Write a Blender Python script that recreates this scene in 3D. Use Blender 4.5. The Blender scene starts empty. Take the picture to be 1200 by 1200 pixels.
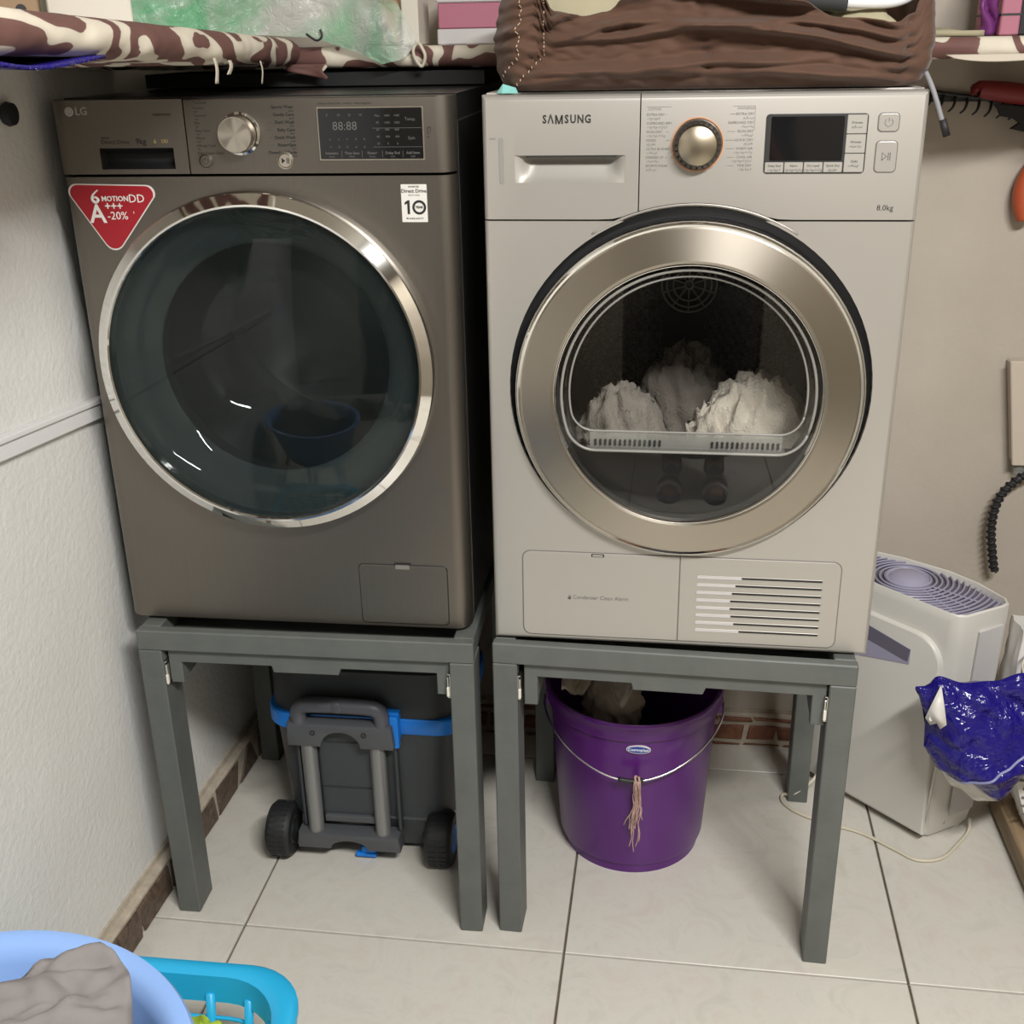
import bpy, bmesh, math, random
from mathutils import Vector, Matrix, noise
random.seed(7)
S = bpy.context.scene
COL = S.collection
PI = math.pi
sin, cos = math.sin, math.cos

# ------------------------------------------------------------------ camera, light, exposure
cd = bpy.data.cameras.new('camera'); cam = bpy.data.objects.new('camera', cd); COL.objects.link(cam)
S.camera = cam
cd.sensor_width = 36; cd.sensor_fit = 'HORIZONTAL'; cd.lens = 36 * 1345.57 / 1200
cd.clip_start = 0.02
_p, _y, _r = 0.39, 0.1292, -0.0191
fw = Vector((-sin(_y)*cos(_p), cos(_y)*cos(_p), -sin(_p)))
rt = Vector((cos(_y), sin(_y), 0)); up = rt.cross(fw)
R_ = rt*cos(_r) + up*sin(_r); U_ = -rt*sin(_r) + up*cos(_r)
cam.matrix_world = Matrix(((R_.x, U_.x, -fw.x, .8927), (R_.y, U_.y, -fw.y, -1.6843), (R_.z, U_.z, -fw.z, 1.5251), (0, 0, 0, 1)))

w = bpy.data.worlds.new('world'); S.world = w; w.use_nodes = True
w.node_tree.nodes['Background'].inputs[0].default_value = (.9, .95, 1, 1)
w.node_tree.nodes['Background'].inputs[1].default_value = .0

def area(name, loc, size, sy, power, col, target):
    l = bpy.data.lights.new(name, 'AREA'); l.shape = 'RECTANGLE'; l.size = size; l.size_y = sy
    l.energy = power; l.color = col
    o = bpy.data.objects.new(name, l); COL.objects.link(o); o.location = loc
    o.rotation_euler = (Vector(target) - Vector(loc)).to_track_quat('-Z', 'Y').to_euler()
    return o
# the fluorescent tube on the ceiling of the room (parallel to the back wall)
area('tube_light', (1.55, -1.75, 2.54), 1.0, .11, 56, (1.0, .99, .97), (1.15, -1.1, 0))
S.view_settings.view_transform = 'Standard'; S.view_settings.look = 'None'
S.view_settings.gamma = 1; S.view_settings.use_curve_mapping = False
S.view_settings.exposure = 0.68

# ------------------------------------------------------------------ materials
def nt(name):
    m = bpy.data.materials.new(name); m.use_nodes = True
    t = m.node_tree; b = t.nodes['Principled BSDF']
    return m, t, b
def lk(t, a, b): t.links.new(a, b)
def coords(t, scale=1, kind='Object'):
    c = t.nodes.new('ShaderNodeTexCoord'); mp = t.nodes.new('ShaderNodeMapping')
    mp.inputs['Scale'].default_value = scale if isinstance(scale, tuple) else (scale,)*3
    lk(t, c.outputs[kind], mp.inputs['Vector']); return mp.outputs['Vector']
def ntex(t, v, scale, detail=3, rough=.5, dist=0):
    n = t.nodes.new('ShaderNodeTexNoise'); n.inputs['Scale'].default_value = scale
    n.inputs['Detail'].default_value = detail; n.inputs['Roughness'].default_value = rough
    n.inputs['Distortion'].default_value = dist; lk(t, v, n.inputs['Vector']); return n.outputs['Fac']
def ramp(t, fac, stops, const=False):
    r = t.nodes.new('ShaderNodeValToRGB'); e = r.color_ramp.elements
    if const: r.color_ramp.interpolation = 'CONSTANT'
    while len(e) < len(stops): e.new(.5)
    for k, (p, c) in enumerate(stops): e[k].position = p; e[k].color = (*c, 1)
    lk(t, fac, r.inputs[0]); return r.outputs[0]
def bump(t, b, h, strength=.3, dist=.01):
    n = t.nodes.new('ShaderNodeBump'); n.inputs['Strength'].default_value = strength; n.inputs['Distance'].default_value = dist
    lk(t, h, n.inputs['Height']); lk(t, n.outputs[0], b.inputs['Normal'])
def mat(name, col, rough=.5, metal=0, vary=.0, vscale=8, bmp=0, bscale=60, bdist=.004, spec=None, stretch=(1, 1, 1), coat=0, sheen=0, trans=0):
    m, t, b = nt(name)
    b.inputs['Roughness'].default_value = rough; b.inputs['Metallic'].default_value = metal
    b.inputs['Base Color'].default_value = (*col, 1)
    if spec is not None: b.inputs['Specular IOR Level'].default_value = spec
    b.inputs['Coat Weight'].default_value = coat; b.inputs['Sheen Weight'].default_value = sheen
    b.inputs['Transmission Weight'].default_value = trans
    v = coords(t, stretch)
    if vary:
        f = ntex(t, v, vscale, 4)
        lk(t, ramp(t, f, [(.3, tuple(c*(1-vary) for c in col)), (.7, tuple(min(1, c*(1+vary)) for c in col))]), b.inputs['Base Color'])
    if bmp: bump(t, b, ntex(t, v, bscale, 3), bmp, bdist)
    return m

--

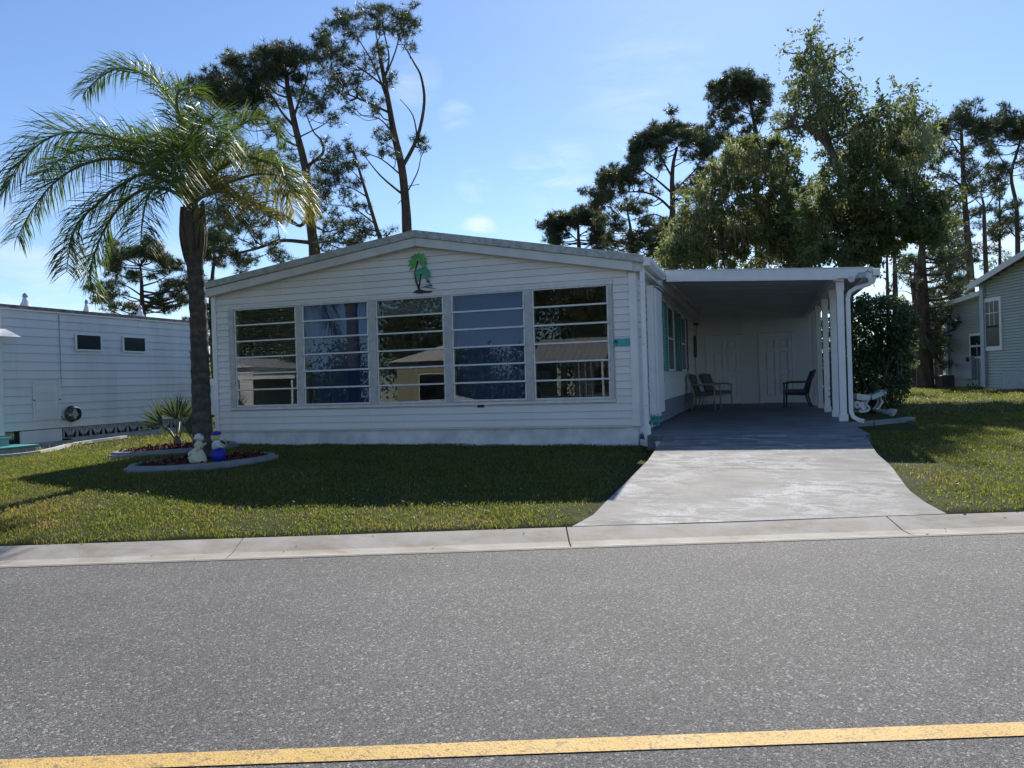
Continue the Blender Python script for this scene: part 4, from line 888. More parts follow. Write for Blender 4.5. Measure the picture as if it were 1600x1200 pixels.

==

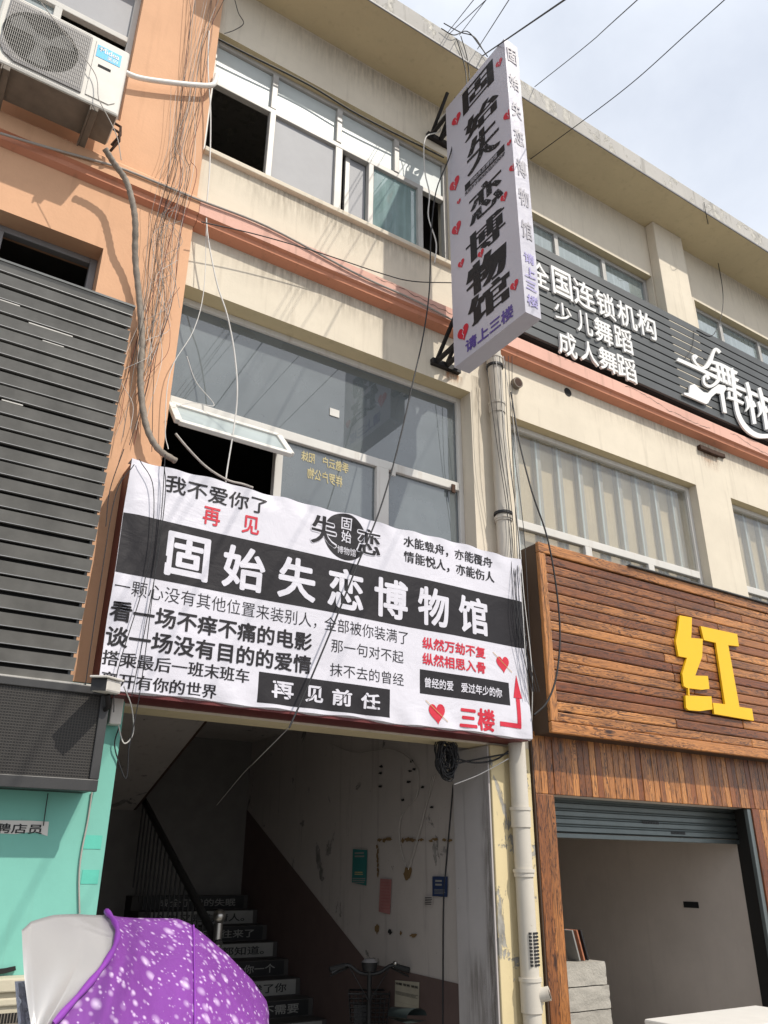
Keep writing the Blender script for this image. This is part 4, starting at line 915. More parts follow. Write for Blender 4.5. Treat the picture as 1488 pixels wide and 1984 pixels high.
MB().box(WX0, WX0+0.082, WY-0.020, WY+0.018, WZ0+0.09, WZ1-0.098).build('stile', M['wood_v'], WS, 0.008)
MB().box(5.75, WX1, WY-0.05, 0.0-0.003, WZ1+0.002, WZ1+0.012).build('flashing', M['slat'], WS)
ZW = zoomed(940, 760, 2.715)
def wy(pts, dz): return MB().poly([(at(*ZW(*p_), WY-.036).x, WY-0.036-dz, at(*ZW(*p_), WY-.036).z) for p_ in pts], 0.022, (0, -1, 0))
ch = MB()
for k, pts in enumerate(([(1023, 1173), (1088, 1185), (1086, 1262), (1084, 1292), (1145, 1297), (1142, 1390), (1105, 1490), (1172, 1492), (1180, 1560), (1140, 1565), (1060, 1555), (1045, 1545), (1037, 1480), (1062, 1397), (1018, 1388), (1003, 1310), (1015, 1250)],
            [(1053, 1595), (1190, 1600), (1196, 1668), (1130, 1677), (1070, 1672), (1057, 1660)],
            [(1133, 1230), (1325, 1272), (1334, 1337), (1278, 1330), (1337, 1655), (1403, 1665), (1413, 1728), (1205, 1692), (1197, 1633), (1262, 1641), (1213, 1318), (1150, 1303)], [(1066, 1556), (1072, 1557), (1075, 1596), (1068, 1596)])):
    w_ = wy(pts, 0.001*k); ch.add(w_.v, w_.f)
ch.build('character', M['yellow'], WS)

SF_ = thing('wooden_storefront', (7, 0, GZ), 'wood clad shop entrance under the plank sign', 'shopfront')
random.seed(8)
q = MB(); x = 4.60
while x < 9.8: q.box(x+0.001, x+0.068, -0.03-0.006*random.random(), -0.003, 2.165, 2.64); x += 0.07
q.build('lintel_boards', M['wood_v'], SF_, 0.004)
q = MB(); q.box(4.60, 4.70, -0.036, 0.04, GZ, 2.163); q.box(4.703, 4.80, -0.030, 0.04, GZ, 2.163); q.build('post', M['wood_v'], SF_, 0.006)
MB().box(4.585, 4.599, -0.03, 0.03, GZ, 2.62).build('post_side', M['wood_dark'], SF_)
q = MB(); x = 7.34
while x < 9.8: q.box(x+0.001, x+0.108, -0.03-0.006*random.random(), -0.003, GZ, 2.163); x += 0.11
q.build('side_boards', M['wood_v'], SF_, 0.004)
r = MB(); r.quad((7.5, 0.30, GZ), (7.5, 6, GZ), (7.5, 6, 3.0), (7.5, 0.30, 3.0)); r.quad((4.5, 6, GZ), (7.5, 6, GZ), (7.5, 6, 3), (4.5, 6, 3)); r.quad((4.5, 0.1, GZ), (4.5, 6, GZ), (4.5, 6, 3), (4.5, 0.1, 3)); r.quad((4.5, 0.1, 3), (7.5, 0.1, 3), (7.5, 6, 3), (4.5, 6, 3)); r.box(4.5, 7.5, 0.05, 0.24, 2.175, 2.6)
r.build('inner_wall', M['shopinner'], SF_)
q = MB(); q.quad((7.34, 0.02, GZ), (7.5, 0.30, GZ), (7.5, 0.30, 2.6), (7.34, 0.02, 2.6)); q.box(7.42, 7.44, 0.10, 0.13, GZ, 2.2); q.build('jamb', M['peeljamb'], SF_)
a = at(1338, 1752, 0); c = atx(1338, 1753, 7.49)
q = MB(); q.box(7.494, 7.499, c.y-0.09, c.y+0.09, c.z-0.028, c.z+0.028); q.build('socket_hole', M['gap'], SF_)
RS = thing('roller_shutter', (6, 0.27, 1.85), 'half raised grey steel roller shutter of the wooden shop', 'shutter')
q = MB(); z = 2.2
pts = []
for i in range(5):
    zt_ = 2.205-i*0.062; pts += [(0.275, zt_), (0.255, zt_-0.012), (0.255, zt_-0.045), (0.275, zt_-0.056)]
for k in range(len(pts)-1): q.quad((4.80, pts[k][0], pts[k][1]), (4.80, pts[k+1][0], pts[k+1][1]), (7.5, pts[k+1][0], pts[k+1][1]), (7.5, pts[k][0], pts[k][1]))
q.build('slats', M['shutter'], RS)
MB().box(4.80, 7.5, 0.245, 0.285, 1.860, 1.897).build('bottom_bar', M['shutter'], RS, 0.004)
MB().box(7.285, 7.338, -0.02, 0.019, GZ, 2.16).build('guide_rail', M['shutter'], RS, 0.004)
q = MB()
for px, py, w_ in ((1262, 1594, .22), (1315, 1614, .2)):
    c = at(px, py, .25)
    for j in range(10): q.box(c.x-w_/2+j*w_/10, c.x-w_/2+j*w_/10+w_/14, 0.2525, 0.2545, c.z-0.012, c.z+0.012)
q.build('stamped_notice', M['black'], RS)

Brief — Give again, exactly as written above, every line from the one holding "Write a Blender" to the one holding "w.node_tree.nodes['Background'].inputs[1].default_value = .0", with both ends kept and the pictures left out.

Task output —
Write a Blender Python script that recreates this scene in 3D. Use Blender 4.5. The Blender scene starts empty. Take the picture to be 1200 by 1200 pixels.
import bpy, bmesh, math, random
from mathutils import Vector, Matrix, noise
random.seed(7)
S = bpy.context.scene
COL = S.collection
PI = math.pi
sin, cos = math.sin, math.cos

# ------------------------------------------------------------------ camera, light, exposure
cd = bpy.data.cameras.new('camera'); cam = bpy.data.objects.new('camera', cd); COL.objects.link(cam)
S.camera = cam
cd.sensor_width = 36; cd.sensor_fit = 'HORIZONTAL'; cd.lens = 36 * 1345.57 / 1200
cd.clip_start = 0.02
_p, _y, _r = 0.39, 0.1292, -0.0191
fw = Vector((-sin(_y)*cos(_p), cos(_y)*cos(_p), -sin(_p)))
rt = Vector((cos(_y), sin(_y), 0)); up = rt.cross(fw)
R_ = rt*cos(_r) + up*sin(_r); U_ = -rt*sin(_r) + up*cos(_r)
cam.matrix_world = Matrix(((R_.x, U_.x, -fw.x, .8927), (R_.y, U_.y, -fw.y, -1.6843), (R_.z, U_.z, -fw.z, 1.5251), (0, 0, 0, 1)))

w = bpy.data.worlds.new('world'); S.world = w; w.use_nodes = True
w.node_tree.nodes['Background'].inputs[0].default_value = (.9, .95, 1, 1)
w.node_tree.nodes['Background'].inputs[1].default_value = .0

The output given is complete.